DSC is a good forum for doing some long-awaited mixing. We finally have a broad combination of ship designs from the 1960s, 1970s and 2010s there (although TNG and DS9 already did a bit of 1980s/1990s mixing), with control interfaces from 1960s and 2010s merrily coexisting. In-universe, we may well be seeing different decades side by side, too. But none of it is fully explicit yet - nobody has stated onscreen the era from which the cylinder nacelles or the lateral vector transporters or the jelly button interfaces would hail, or the day these became outdated, or the exact selection of gear that is brand new for the 2250s. And perhaps that's for the best. But I hope DSC won't be limited to showing "DSC era" stuff.

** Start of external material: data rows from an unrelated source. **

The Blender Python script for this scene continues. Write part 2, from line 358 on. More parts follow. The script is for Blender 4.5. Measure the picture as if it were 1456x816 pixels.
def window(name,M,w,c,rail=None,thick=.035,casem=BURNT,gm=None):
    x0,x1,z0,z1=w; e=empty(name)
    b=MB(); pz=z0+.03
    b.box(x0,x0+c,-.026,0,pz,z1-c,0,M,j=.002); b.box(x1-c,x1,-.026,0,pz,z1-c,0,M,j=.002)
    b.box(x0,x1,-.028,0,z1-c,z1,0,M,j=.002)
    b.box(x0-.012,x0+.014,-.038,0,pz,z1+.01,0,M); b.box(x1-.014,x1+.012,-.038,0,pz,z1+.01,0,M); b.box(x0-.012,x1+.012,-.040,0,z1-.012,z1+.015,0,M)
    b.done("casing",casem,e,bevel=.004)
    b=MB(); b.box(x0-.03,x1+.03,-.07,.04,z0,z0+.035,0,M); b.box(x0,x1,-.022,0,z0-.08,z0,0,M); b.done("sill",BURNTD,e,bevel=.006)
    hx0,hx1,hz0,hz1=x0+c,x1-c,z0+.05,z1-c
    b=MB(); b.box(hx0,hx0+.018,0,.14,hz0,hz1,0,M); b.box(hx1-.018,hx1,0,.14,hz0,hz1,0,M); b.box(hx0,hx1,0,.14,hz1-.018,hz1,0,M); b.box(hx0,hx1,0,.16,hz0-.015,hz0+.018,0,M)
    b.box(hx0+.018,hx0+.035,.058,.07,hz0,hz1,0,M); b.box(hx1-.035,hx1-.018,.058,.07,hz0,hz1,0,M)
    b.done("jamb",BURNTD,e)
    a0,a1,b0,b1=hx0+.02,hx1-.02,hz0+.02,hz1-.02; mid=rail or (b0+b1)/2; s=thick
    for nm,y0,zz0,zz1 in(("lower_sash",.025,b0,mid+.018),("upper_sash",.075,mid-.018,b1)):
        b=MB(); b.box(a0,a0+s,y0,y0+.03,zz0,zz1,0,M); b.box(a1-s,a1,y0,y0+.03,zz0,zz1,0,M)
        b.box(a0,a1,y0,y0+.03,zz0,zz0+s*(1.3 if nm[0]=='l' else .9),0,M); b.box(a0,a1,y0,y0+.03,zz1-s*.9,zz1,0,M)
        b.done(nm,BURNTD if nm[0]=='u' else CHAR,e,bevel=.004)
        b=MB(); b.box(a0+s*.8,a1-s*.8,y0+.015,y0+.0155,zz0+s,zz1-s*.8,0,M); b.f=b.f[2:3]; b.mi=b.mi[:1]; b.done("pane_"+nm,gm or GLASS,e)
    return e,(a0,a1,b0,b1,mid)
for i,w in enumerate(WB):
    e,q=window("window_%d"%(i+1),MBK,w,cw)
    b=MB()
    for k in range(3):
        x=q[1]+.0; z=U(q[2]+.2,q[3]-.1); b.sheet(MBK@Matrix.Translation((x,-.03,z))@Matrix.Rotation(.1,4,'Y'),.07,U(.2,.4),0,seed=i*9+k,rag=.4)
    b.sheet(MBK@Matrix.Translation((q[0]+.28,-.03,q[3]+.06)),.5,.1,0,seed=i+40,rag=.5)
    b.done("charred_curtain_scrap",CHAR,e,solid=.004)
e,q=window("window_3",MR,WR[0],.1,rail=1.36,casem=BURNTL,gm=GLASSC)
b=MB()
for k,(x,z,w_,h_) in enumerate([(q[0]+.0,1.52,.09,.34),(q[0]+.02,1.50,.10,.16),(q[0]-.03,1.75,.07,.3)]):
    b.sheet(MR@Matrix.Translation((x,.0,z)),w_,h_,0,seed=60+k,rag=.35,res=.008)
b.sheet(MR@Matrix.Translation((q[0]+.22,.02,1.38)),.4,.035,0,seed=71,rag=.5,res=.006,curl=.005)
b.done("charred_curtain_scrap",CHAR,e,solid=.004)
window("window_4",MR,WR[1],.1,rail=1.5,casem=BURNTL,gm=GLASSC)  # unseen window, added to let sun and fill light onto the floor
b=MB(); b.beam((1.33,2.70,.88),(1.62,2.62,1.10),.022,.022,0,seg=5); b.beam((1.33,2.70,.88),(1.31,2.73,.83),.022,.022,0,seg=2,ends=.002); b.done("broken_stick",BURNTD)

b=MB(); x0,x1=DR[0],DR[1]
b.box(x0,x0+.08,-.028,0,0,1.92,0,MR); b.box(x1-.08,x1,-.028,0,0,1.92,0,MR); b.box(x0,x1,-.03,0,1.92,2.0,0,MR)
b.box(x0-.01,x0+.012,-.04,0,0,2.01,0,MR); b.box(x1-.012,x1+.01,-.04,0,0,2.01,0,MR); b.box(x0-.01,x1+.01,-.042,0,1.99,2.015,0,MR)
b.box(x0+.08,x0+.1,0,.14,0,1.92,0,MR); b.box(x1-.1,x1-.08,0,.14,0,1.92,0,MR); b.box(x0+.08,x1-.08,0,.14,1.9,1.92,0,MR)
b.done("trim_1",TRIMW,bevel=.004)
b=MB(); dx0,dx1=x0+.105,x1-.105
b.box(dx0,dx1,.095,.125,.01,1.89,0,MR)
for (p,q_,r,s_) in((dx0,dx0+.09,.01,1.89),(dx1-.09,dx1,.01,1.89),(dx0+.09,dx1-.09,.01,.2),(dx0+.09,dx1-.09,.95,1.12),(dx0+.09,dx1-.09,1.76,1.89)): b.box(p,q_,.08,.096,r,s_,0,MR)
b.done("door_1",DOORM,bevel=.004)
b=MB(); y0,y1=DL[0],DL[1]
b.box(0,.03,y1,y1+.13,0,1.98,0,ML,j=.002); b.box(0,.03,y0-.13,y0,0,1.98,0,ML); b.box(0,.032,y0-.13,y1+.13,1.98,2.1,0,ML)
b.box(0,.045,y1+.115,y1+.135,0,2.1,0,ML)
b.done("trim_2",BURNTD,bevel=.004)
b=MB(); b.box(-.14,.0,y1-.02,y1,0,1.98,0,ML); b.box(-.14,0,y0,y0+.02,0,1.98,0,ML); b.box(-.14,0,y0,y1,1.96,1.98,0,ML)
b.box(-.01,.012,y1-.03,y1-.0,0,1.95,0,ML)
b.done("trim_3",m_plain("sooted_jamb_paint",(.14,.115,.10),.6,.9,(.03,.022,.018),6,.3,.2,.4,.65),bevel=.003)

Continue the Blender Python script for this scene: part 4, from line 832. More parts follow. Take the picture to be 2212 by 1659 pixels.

I don't think that that's particularly likely (at most, we might see some more Constitution-family designs like Mirandas and the FJ configurations). The people making the show don't seem to be big tech-heads, nor do they seem to have delegated the "make everything make sense" job to anyone behind-the-scenes the way the way the 90s shows had a stable of Treknology experts, so I can't see them spending the money to recreate the Kelvin-family designs even though they logically should be around, in some form, at some scale, rather than using what they've got or making something all-new. I don't think they've ever used anything from the movies, or even earlier productions, as a time-saver or reference, whether design, graphic, or prop, aside from a handful of icons. They don't even use the right (by which I mean, post-TMP and thus wrong) font for the ship markings, just straight, unoutlined Microgramma without the shortened "1" that doesn't look so much like a "7," or the tails on the "D" so it doesn't look like an "O" or "0."
Personally, I don't see a problem with the three nacelle designs we've seen on DSC being contemporaries. They had multiple engine-styles in the TNG era side-by-side, and it never seemed that, say, the big round nacelle cap was necessarily more or less advanced than the small triangular red windows on other ships. Some ships get big flat nacelles like the Shenzhou, some get cylindrical nacelles with boxy casings around them like the majority of the DSC ships, and some have naked cylindrical nacelles, like the Enterprise. They all probably have merits or drawbacks, and are chosen based on the mission profile of an individual class, if not an individual ship.
Of course, that'd be a lot easier to sell if we'd actually see all the different kinds of ships Starfleet has together, instead of like always going with like. It reminds me a bit of the Halo franchise, where everything was redesigned to a greater or lesser extent for every game (and typically explained in the lore as being different models of the same line to rationalize the differences in look and performance), but they'd keep things simple, and rarely to never have two ships or weapons or suits that'd serve the same purpose show up at the the same time. The sort of verisimilitude of seeing, say, two different classes of frigate side-by-side would be left to books, comics, direct-to-web short films, tabletop wargames, what have you.